China’s middle class is huge.  They buy things.  They will buy things.  A hundred million strong.  But the overall Chinese population is what?  At least 1.5 billion….because we know Chinese just love to hide their kids when the people counters come along.   So what about the others??    It means an over whelming number of people still have problems “paying the bills”, so to speak.  Smaller than before, of course but when one talks poverty we don’t like to talk in ratios, but in absolute terms.
It is the natural right of an Honest People to enjoy these basic privileges.   Yet….if you cannot get them in your own country, what to do? 

Dare I say go to some other country that will give them to you? 

Civilized “harmonious” nations(oh the irony) do not distribute blankets, or shelter, or green cards or housing or even food stamps based on color, sex or…….even nationality.

My response is I agree, with a caveat you may not want to hear:

“This is not a way to run a business”.

Countries cannot act like businesses, and I wholeheartedly agree, except it’s not true.

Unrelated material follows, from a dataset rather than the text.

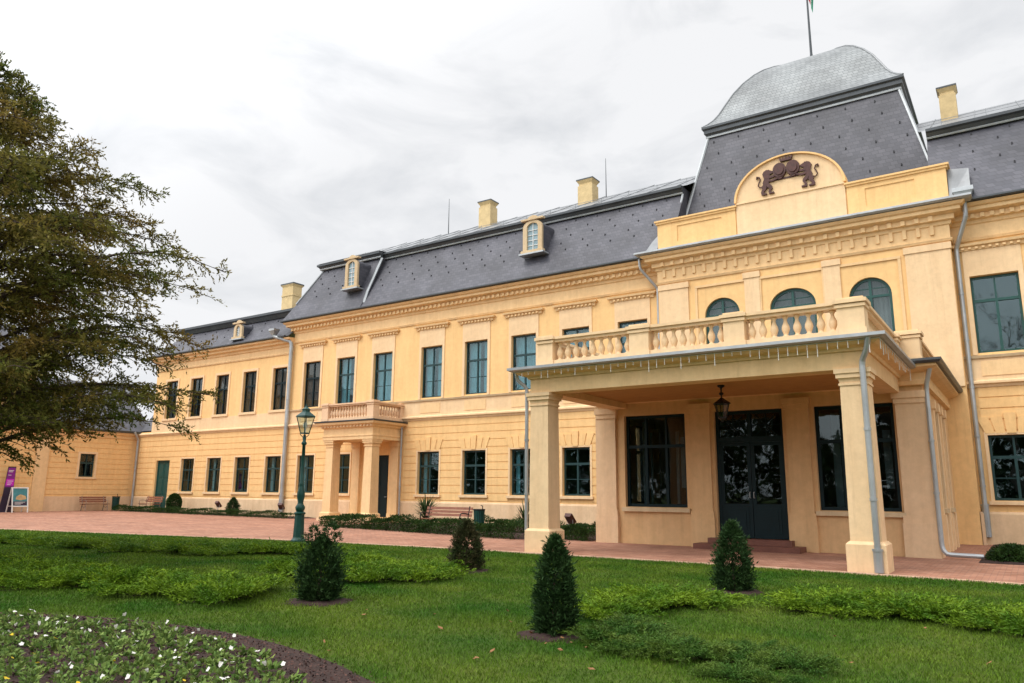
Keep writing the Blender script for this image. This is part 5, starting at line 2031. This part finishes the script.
JP = {}
for mt in ('juniper', 'junidark'):
    JP[mt] = []
    for k in range(3):
        V, F = juniper(80 + k)
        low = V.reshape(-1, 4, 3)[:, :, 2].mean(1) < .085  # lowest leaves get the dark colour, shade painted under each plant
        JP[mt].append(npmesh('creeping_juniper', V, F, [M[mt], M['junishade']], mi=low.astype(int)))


def jrow(pts, label, group, mt='juniper', sp=.62, wid=.35, sc=(.8, 1.15), zs=1.0):
    for (x0, y0), (x1, y1) in zip(pts, pts[1:]):
        L = math.hypot(x1 - x0, y1 - y0)
        k = max(1, int(L / sp))
        for i in range(k):
            t = (i + R.uniform(.2, .8)) / k
            nx, ny = -(y1 - y0) / L, (x1 - x0) / L
            s = R.uniform(-wid, wid)
            o = R.choice(JP[mt]).copy()
            col.objects.link(o)
            q = R.uniform(*sc)
            o.location = (x0 + (x1 - x0) * t + nx * s, y0 + (y1 - y0) * t + ny * s, 0.0)
            o.rotation_euler = (0, 0, R.uniform(0, 6.28))
            o.scale = (q, q, q * R.uniform(.8, 1.2) * zs)
            tag(o, label, 'juniper', group)


jrow([(-24.5, -19.3), (-20.5, -18.6), (-14.6, -16.9)], 'creeping juniper in the far left row nearest the paving', 'junipers of the far left row', zs=.75, wid=.8, sp=.42)
jrow([(-18.0, -22.5), (-13.2, -23.2), (-9.6, -22.3)], 'creeping juniper in the front left row behind the flower bed', 'junipers of the front left row', wid=.75, sp=.34, zs=.8)
jrow([(-12.4, -18.9), (-9.6, -19.6)], 'creeping juniper in the patch right of the two-tipped conifer', 'junipers right of the two-tipped conifer', wid=.9, sp=.26, zs=.8)
jrow([(-10.6, -18.4), (-9.0, -19.1)], 'creeping juniper in the patch right of the two-tipped conifer', 'junipers right of the two-tipped conifer', wid=.8, sp=.28, zs=.75)
jrow([(-5.1, -20.6), (-4.3, -19.4), (-3.95, -18.8)], 'creeping juniper between the slim conical shrub and the one before the door', 'junipers in the middle right patch', wid=.6, sp=.26, zs=.65)
jrow([(-2.75, -17.9), (-1.9, -18.3), (-.2, -18.7), (.9, -18.9)], 'creeping juniper in the right row before the porch pillar', 'junipers of the right row', wid=.5, sp=.27, zs=.68)
jrow([(-4.2, -21.6), (-3.6, -21.9)], 'sparse dull juniper in the near right patch', 'junipers of the near right patch', 'junidark', wid=.5, sp=.25, sc=(.35, .75), zs=.7)
jrow([(-4.0, -22.4), (-3.0, -22.4), (-1.7, -22.7)], 'sparse dull juniper in the near right patch', 'junipers of the near right patch', 'junidark', wid=.7, sp=.2, sc=(.35, .75), zs=.7)
for mt in JP:
    for o in JP[mt]:
        bpy.data.objects.remove(o)


# pansies in the flower bed
def pansy(seed, petal):
    g = np.random.default_rng(seed)
    k = 46
    a = g.random(k) * 2 * PI
    el = g.uniform(.15, 1.2, k)
    L = g.uniform(.028, .058, k)
    P = np.stack([np.cos(a), np.sin(a), np.zeros(k)], 1) * g.uniform(.01, .07, k)[:, None] + np.array([0, 0, 1]) * g.uniform(.01, .06, k)[:, None]
    D = np.stack([np.cos(a) * np.cos(el), np.sin(a) * np.cos(el), np.sin(el) * .8], 1)
    V, F = leaf_quads(P, D, L, .027, g, .16)
    o = npmesh('pansy', V, F, M['pansyleaf'])
    if petal is None:
        return o
    Vs, Fs, c = [], [], 0
    for i in range(1):
        b = g.random() * 2 * PI
        p = np.array([math.cos(b) * .06, math.sin(b) * .06, g.uniform(.07, .11)])
        nrm = norm(np.array([.35 + g.normal() * .35, -.45 + g.normal() * .35, .75]))
        u = norm(np.cross(nrm, [0, 0, 1.0]))
        v = np.cross(nrm, u)
        for q in range(5):
            t = q * 2 * PI / 5
            d = u * math.cos(t) + v * math.sin(t)
            s = np.cross(nrm, d)
            r_ = .017 * g.uniform(.7, 1.3)
            Vs.append(np.array([p, p + d * r_ * .6 + s * r_ * .55 + nrm * .004, p + d * r_ * 1.15 + nrm * .002 * q, p + d * r_ * .6 - s * r_ * .55 + nrm * .004]))
            Fs.append(np.array([[0, 1, 2, 3]]) + c)
            c += 4
    f = npmesh('blossom', np.concatenate(Vs), np.concatenate(Fs), M[petal], o)
    return o


protos = [(pansy(90 + i, 'white'), 'white') for i in range(6)] + [(pansy(97 + i, 'gold'), 'gold') for i in range(2)] + [(pansy(105 + i, None), 'leaf') for i in range(4)]
placed = []
tries = 0
while len(placed) < 300 and tries < 40000:
    tries += 1
    x, y = R.uniform(-13.5, -2.6), R.uniform(-28.5, -24.5)
    d = Vector((x - CAM.x, y - CAM.y, -1.5))
    w_ = d.dot(FW)
    u, v = 512 + 755 * d.dot(RT) / w_, 341.5 - 755 * d.dot(UP) / w_
    rr = math.hypot(x - BC[0], y - BC[1])
    if rr > BRX - .68 - .12 * math.sin(3 * math.atan2(y - BC[1], x - BC[0])) or not (-25 - (tries > 12000) * 150 < u < 900 and v < 705 + (tries > 12000) * 70):
        continue
    if any((x - a) ** 2 + (y - b) ** 2 < .172 ** 2 for a, b in placed):
        continue
    placed.append((x, y))
    edge = rr > BRX - 1.35
    t_ = R.random()
    p, kd = R.choice([q for q in protos if q[1] == ('white' if (edge and t_ < .8) or t_ < .22 else 'gold' if t_ < .36 else 'leaf')])
    o = copy_tree(p)
    o.location = (x, y, .045)
    o.rotation_euler = (R.uniform(-.15, .15), R.uniform(-.15, .15), R.uniform(0, 6.28))
    q = R.uniform(.85, 1.3)
    o.scale = (q, q, q)
    if kd == 'white':
        tag(o, 'low bedding plant with white blossoms in the round flower bed', 'pansy', 'white blossoming plants in the flower bed')
    elif kd == 'gold':
        tag(o, 'low bedding plant with yellow blossoms in the round flower bed', 'pansy', 'yellow blossoming plants in the flower bed')
    else:
        tag(o, 'low leafy bedding plant without blossoms in the round flower bed', 'pansy', 'leafy plants without blossoms in the flower bed')
for p, kd in protos:
    kill(p)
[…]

Countries all have governments, and all governments all have departments and all departments all have that scandalous word we call a “budget”.

We as a People eh, I mean Nation need to make hard choices about our benefits and how we distribute them.   And I’ll readily admit I never thought too much about this side of things until I saw my own father(and soon mother) being impacted by how we distribute benefits to people whose sole right of eligibility is to have a son here…..

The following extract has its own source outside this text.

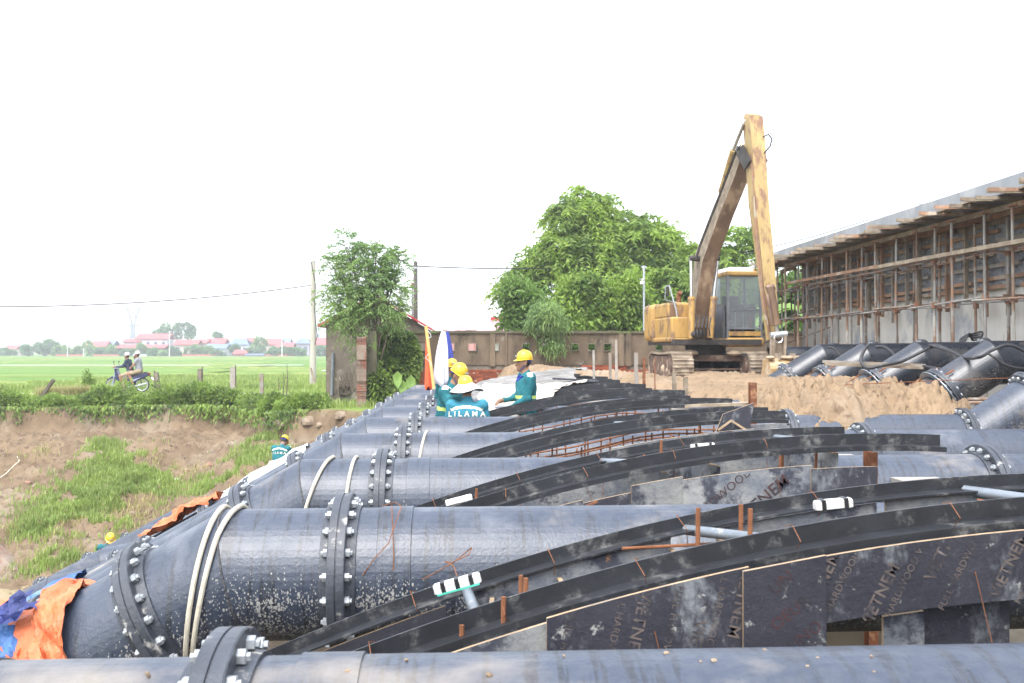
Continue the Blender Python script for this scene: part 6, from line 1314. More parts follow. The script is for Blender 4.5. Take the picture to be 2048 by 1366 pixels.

As a nation, we have fallen into the “China trap”.   We have created rules that were great before the “rise” of China….and now that China has pulled a Lazareth on us, we have to go and rethink, revisit, all these damn rules.  Because the impact of China on our social systems is only just now hitting the beach.  This is the first wave folks!  The vanguard if you will. 

Wait until their middle class grows beyond the measly 7% it is today. 

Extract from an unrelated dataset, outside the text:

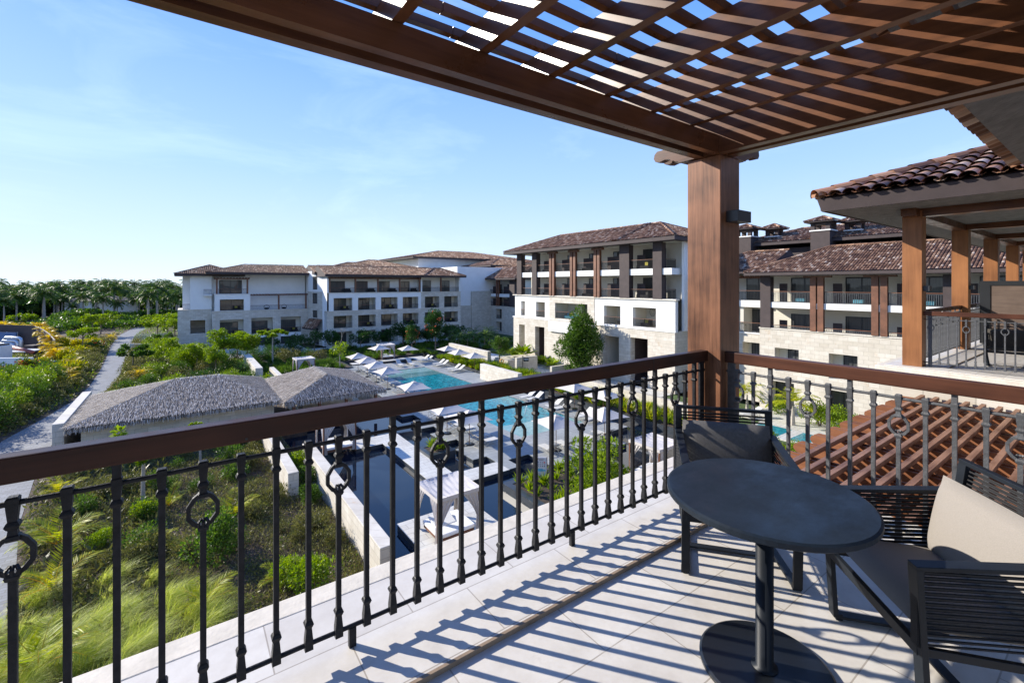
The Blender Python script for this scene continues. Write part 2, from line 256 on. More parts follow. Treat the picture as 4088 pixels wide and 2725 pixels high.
# ------------------------------------------------------------------ mesh builder
COL = S.collection
class MB:
    def __init__(s): s.v = []; s.f = []
    def add(s, vs, fs):
        b = len(s.v); s.v.extend([tuple(x) for x in vs]); s.f.extend([tuple(b + i for i in f) for f in fs])
    def box(s, x0, x1, y0, y1, z0, z1):
        if x0 > x1: x0, x1 = x1, x0
        if y0 > y1: y0, y1 = y1, y0
        s.add([(x0, y0, z0), (x1, y0, z0), (x1, y1, z0), (x0, y1, z0), (x0, y0, z1), (x1, y0, z1), (x1, y1, z1), (x0, y1, z1)],
              [(0, 3, 2, 1), (4, 5, 6, 7), (0, 1, 5, 4), (1, 2, 6, 5), (2, 3, 7, 6), (3, 0, 4, 7)])
    def obox(s, c, ax, ay, az, hx, hy, hz):
        c = Vector(c); X = Vector(ax) * hx; Y = Vector(ay) * hy; Z = Vector(az) * hz
        s.add([c - X - Y - Z, c + X - Y - Z, c + X + Y - Z, c - X + Y - Z, c - X - Y + Z, c + X - Y + Z, c + X + Y + Z, c - X + Y + Z],
              [(0, 3, 2, 1), (4, 5, 6, 7), (0, 1, 5, 4), (1, 2, 6, 5), (2, 3, 7, 6), (3, 0, 4, 7)])
    def bar(s, p, q, w, h, up=(0, 0, 1)):
        p = Vector(p); q = Vector(q); d = q - p; L = d.length
        if L < 1e-6: return
        d /= L; up = Vector(up)
        if abs(d.dot(up)) > 0.98: up = Vector((1, 0, 0))
        sx = d.cross(up).normalized(); sz = sx.cross(d).normalized()
        s.obox((p + q) / 2, d, sx, sz, L / 2, w / 2, h / 2)
    def tube(s, pts, r, n=6, closed=False, cap=True):
        pts = [Vector(p) for p in pts]; m = len(pts); rr = r if isinstance(r, (list, tuple)) else [r] * m
        rings = []; prev = None
        for i, p in enumerate(pts):
            if closed: d = (pts[(i + 1) % m] - pts[i - 1])
            else: d = pts[min(i + 1, m - 1)] - pts[max(i - 1, 0)]
            d.normalize()
            if prev is None:
                a = Vector((0, 0, 1)) if abs(d.z) < 0.9 else Vector((1, 0, 0)); sx = d.cross(a).normalized()
            else:
                sx = prev - d * prev.dot(d)
                sx = sx.normalized() if sx.length > 1e-5 else d.orthogonal().normalized()
            prev = sx; sy = d.cross(sx)
            rings.append([p + (sx * math.cos(2 * math.pi * (k + 0.5) / n) + sy * math.sin(2 * math.pi * (k + 0.5) / n)) * rr[i] for k in range(n)])
        vs = [v for g in rings for v in g]; fs = []
        for i in range(m if closed else m - 1):
            a = i * n; b = ((i + 1) % m) * n
            for k in range(n): fs.append((a + k, a + (k + 1) % n, b + (k + 1) % n, b + k))
        if cap and not closed: fs.append(tuple(range(n - 1, -1, -1))); fs.append(tuple((m - 1) * n + k for k in range(n)))
        s.add(vs, fs)
    def loft(s, cx, cy, prof, rot=0, n=4):  # square/round section column: prof [(z,half)]
        vs = []; k0 = math.pi / n
        for z, h in prof:
            for k in range(n):
                a = k0 + rot + 2 * math.pi * k / n; r = h / math.cos(math.pi / n) if n == 4 else h
                vs.append((cx + r * math.cos(a), cy + r * math.sin(a), z))
        fs = []
        for i in range(len(prof) - 1):
            for k in range(n): fs.append((i * n + k, i * n + (k + 1) % n, (i + 1) * n + (k + 1) % n, (i + 1) * n + k))
        fs.append(tuple(range(n - 1, -1, -1))); fs.append(tuple((len(prof) - 1) * n + k for k in range(n)))
        s.add(vs, fs)
    def prism(s, poly, z0, z1):
        n = len(poly)
        a = sum(poly[i][0] * poly[(i + 1) % n][1] - poly[(i + 1) % n][0] * poly[i][1] for i in range(n))
        if a < 0: poly = poly[::-1]
        s.add([(x, y, z0) for x, y in poly] + [(x, y, z1) for x, y in poly],
              [tuple(range(n - 1, -1, -1)), tuple(range(n, 2 * n))] + [(i, (i + 1) % n, n + (i + 1) % n, n + i) for i in range(n)])
    def extr(s, poly, fn, t0, t1):  # poly in 2D (a,b); fn(a,b,t)->3D
        n = len(poly)
        s.add([fn(a, b, t0) for a, b in poly] + [fn(a, b, t1) for a, b in poly],
              [tuple(range(n - 1, -1, -1)), tuple(range(n, 2 * n))] + [(i, (i + 1) % n, n + (i + 1) % n, n + i) for i in range(n)])
    def quad(s, *p): s.add(p, [tuple(range(len(p)))])
    def mesh(s, name, mat, smooth=False):
        me = bpy.data.meshes.new(name); me.from_pydata(s.v, [], s.f); me.materials.append(M[mat] if isinstance(mat, str) else mat)
        if smooth: me.polygons.foreach_set('use_smooth', [True] * len(me.polygons))
        me.update(); return me
    def build(s, name, mat, parent=None, smooth=False, bevel=0, label=None):
        o = bpy.data.objects.new(name, s.mesh(name, mat, smooth)); COL.objects.link(o)
        if parent:
            o.parent = parent; o.matrix_parent_inverse = Matrix.Translation(-Vector(parent['loc0']))
        if bevel:
            b = o.modifiers.new('bevel', 'BEVEL'); b.width = bevel; b.segments = 2; b.limit_method = 'ANGLE'
        if label: o['label'] = label
        return o
def ob(name, me, parent=None):
    o = bpy.data.objects.new(name, me); COL.objects.link(o)
    if parent: o.parent = parent; o.matrix_parent_inverse = Matrix.Translation(-Vector(parent['loc0']))
    return o
def thing(name, label, cat, loc=(0, 0, 0), group=None, rz=0):
    o = bpy.data.objects.new(name, None); COL.objects.link(o); o.location = loc; o['loc0'] = tuple(float(x) for x in loc)
    o.rotation_euler.z = rz; o['label'] = label; o['category'] = cat
    if group: o['group'] = group
    if 'grass' in name or 'plant' in name or 'shrub' in name: o['kind'] = 'thing'
    return o
def tag(o, label, cat, group=None):
    o['label'] = label; o['category'] = cat
    if group: o['group'] = group
    return o
def struct(name, mb, mat, **k):
    o = mb.build(name, mat, **k); o['kind'] = 'structure'; return o
def copytree(src, loc=None, rz=None, scale=None, parent=None):
    c = src.copy(); COL.objects.link(c)
    if parent is not None: c.parent = parent
    for ch in list(src.children): copytree(ch, parent=c)
    if loc is not None: c.location = loc
    if rz is not None: c.rotation_euler.z = rz
    if scale is not None: c.scale = scale if isinstance(scale, tuple) else (scale,) * 3
    return c
ONES = ['zeroth', 'first', 'second', 'third', 'fourth', 'fifth', 'sixth', 'seventh', 'eighth', 'ninth', 'tenth', 'eleventh', 'twelfth', 'thirteenth', 'fourteenth', 'fifteenth', 'sixteenth', 'seventeenth', 'eighteenth', 'nineteenth']
def ordn(n):
    if n >= 100: return 'hundred and ' + ordn(n - 100) if n > 100 else 'hundredth'
    if n < 20: return ONES[n]
    T = ['', '', 'twenty', 'thirty', 'forty', 'fifty', 'sixty', 'seventy', 'eighty', 'ninety']; TT = ['', '', 'twentieth', 'thirtieth', 'fortieth', 'fiftieth', 'sixtieth', 'seventieth', 'eightieth', 'ninetieth']
    return TT[n // 10] if n % 10 == 0 else T[n // 10] + '-' + ONES[n % 10]
def bearing(p): return math.atan2(p[0], max(p[1], 0.01))   # left to right as seen from the balcony
GZ = -10.4   # garden and courtyard level

# ================================================================== OWN BALCONY
m = MB(); m.box(-7, 3.9, -4.5, 1.75, -0.22, -0.02); struct('balcony_floor', m, 'tile')
m = MB(); m.box(-7, 3.9, 1.762, 2.47, -0.22, 0.0); struct('raised_balcony_floor', m, 'tile')
m = MB(); m.box(-7, 3.9, 1.748, 1.764, -0.03, 0.004); struct('floor_trim', m, 'ledge')
m = MB(); m.box(-7, 4.05, 2.468, 2.61, -0.26, 0.003); m.box(3.898, 4.05, -4.5, 2.47, -0.26, 0.003); struct('balcony_coping', m, 'coping', bevel=0.006)

own = thing('hotel_wing', 'stone wing of the hotel under the balcony in the foreground', 'building', (0, 0, GZ))
m = MB(); m.box(-7, 3.85, -9, 2.5, GZ, -0.27); m.build('wall', 'stone', own)

def baluster_mesh(kind):
    b = MB()
    foot = [(0.072, .0165), (0.115, .016), (0.165, .0115), (0.17, .014), (0.182, .0185), (0.194, .014), (0.198, .0102)]
    top = [(0.862, .0103), (0.866, .014), (0.876, .0185), (0.886, .014), (0.889, .011), (0.93, .0145), (0.960, .0158), (0.966, .012)]
    if kind == 'ring':
        b.loft(0, 0, foot + [(0.70, .0103), (0.705, .0155), (0.716, .0185), (0.727, .013)])
        b.loft(0, 0, [(0.826, .013), (0.832, .018), (0.842, .017), (0.846, .0125)] + top)
        pts = [(-.006, 0.716), (-.028, 0.732), (-.046, 0.757), (-.046, 0.797), (-.028, 0.826), (-.006, 0.842), (.006, 0.842), (.028, 0.826), (.046, 0.797), (.046, 0.757), (.028, 0.732), (.006, 0.716)]
        b.tube([(x, 0, z) for x, z in pts], 0.0105, 4, closed=True)
        for dx in (-.012, 0, .012): b.tube([(dx, -.013, .72), (dx * 1.4, -.014, .735), (dx * .6, .002, .745)], .006, 5)
    else:
        if kind == 'tall': top = top[:-1] + [(0.965, .0125), (1.02, .0125)]
        b.loft(0, 0, foot + top)
    return b.mesh('baluster_' + kind, 'iron')
BAL = {k: baluster_mesh(k) for k in ('plain', 'ring', 'tall')}
BALG = {}
for k in BAL:
    BALG[k] = BAL[k].copy(); BALG[k].materials[0] = M['irongrey']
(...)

What the fuck will we do?  What the fuck will Norway do?  Or Japan?  Or anywhere a local Chinese population flourishes…..!!

The concept of "natural rights" is obvious enough.  But will it go out the window when its application becomes more and more not for its intended design?   Chinese talk.   More and more they know how "good" it is here.  (Food stamps everybody!  Free housing!)

 When a system is "abused" what to do???  When I'm an old man will I be able to get a seat on the "social benefits bus"?

Will the natural rights of all still apply?

(We will probably need to study Canada)

I refused to translate for my mother in law to the immigration official.  I told her we can take care of you and that only the poorest of the poor receive food stamps.  I used language I thought she would understand, ie

 我会丢脸” and her unhesitant reply was,

 “You would lose face but we would not”.

It’s bad enough the worst is yet to come.  When there is no shame or humiliation in asking for such, it’s worse.   There are poor people in this country who are “too proud” to ask for food stamps.   But in China it is considered the obligation of the State to provide such things.   No pride is involved. 

How will we act as a nation when twenty, thirty years from now we find all of our senior housing and other societal benefits being “sucked up” by the inevitable mass of Chinese Humanity? 

What the hell will I do???

Comments

  1. Because socialism is a regime that takes rights away and it becomes more problematic when there are too many people. This is more apparent in the Chinese community but it happens in other ethnicity as well.

    ReplyDelete
  2. Or rather as a formerly Socialist Society, there are still generations expecting something at low cost, and have no shame asking for it.